**Source material:**
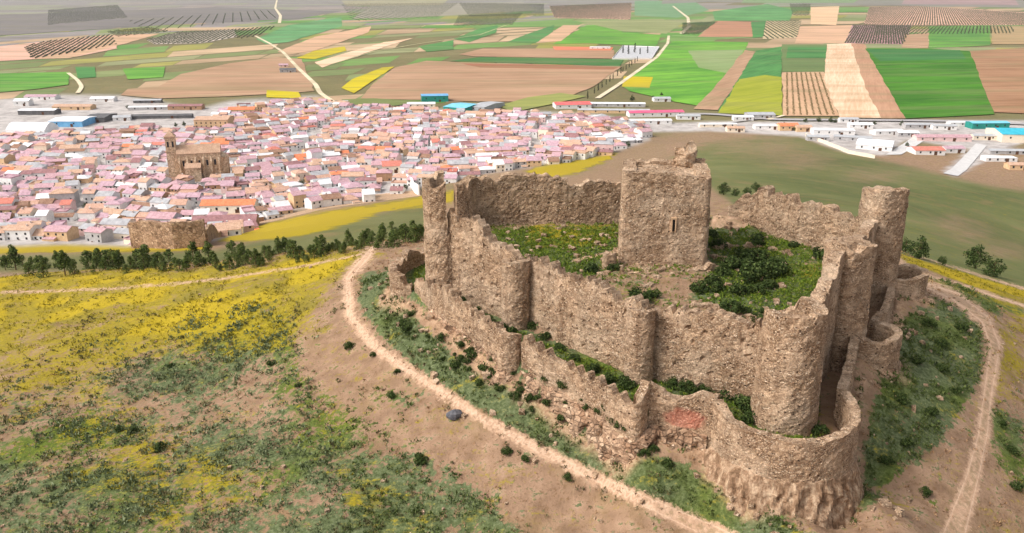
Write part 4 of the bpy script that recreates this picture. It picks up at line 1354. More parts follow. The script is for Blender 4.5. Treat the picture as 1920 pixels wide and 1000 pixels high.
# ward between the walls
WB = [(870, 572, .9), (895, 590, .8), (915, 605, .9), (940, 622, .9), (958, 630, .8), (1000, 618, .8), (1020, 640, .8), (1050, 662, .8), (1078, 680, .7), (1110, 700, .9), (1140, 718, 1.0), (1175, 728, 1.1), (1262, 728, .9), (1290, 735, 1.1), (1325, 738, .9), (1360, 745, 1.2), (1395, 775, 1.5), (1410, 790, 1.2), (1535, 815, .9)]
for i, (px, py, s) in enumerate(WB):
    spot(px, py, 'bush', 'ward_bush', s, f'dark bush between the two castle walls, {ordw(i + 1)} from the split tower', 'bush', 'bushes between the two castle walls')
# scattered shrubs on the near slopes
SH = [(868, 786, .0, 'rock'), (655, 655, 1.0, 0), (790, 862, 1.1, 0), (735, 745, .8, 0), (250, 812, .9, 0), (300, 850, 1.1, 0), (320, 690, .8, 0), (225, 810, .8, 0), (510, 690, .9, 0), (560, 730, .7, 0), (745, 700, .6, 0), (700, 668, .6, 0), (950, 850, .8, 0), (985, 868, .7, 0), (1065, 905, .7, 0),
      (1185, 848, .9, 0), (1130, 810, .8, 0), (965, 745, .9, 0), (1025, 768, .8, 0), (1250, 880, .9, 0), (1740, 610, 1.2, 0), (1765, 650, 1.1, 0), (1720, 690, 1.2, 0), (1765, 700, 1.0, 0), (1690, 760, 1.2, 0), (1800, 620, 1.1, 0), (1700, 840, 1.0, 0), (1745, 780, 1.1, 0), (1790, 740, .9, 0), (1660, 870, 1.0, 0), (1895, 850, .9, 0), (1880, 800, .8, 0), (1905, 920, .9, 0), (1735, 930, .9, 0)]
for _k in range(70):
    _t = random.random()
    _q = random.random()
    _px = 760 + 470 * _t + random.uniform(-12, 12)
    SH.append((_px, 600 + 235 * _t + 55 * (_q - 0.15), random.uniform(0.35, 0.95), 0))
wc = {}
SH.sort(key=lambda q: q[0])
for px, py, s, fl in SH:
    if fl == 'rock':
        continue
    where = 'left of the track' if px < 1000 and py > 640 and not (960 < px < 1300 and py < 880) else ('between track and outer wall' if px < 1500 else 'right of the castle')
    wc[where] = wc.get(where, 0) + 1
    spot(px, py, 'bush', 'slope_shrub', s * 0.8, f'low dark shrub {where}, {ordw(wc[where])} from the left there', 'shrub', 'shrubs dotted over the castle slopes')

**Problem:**
Using the material above, return every line exactly as it appears, minus the pictures.

**Final result:**
Write part 4 of the bpy script that recreates this picture. It picks up at line 1354. More parts follow. The script is for Blender 4.5. Treat the picture as 1920 pixels wide and 1000 pixels high.
# ward between the walls
WB = [(870, 572, .9), (895, 590, .8), (915, 605, .9), (940, 622, .9), (958, 630, .8), (1000, 618, .8), (1020, 640, .8), (1050, 662, .8), (1078, 680, .7), (1110, 700, .9), (1140, 718, 1.0), (1175, 728, 1.1), (1262, 728, .9), (1290, 735, 1.1), (1325, 738, .9), (1360, 745, 1.2), (1395, 775, 1.5), (1410, 790, 1.2), (1535, 815, .9)]
for i, (px, py, s) in enumerate(WB):
    spot(px, py, 'bush', 'ward_bush', s, f'dark bush between the two castle walls, {ordw(i + 1)} from the split tower', 'bush', 'bushes between the two castle walls')
# scattered shrubs on the near slopes
SH = [(868, 786, .0, 'rock'), (655, 655, 1.0, 0), (790, 862, 1.1, 0), (735, 745, .8, 0), (250, 812, .9, 0), (300, 850, 1.1, 0), (320, 690, .8, 0), (225, 810, .8, 0), (510, 690, .9, 0), (560, 730, .7, 0), (745, 700, .6, 0), (700, 668, .6, 0), (950, 850, .8, 0), (985, 868, .7, 0), (1065, 905, .7, 0),
      (1185, 848, .9, 0), (1130, 810, .8, 0), (965, 745, .9, 0), (1025, 768, .8, 0), (1250, 880, .9, 0), (1740, 610, 1.2, 0), (1765, 650, 1.1, 0), (1720, 690, 1.2, 0), (1765, 700, 1.0, 0), (1690, 760, 1.2, 0), (1800, 620, 1.1, 0), (1700, 840, 1.0, 0), (1745, 780, 1.1, 0), (1790, 740, .9, 0), (1660, 870, 1.0, 0), (1895, 850, .9, 0), (1880, 800, .8, 0), (1905, 920, .9, 0), (1735, 930, .9, 0)]
for _k in range(70):
    _t = random.random()
    _q = random.random()
    _px = 760 + 470 * _t + random.uniform(-12, 12)
    SH.append((_px, 600 + 235 * _t + 55 * (_q - 0.15), random.uniform(0.35, 0.95), 0))
wc = {}
SH.sort(key=lambda q: q[0])
for px, py, s, fl in SH:
    if fl == 'rock':
        continue
    where = 'left of the track' if px < 1000 and py > 640 and not (960 < px < 1300 and py < 880) else ('between track and outer wall' if px < 1500 else 'right of the castle')
    wc[where] = wc.get(where, 0) + 1
    spot(px, py, 'bush', 'slope_shrub', s * 0.8, f'low dark shrub {where}, {ordw(wc[where])} from the left there', 'shrub', 'shrubs dotted over the castle slopes')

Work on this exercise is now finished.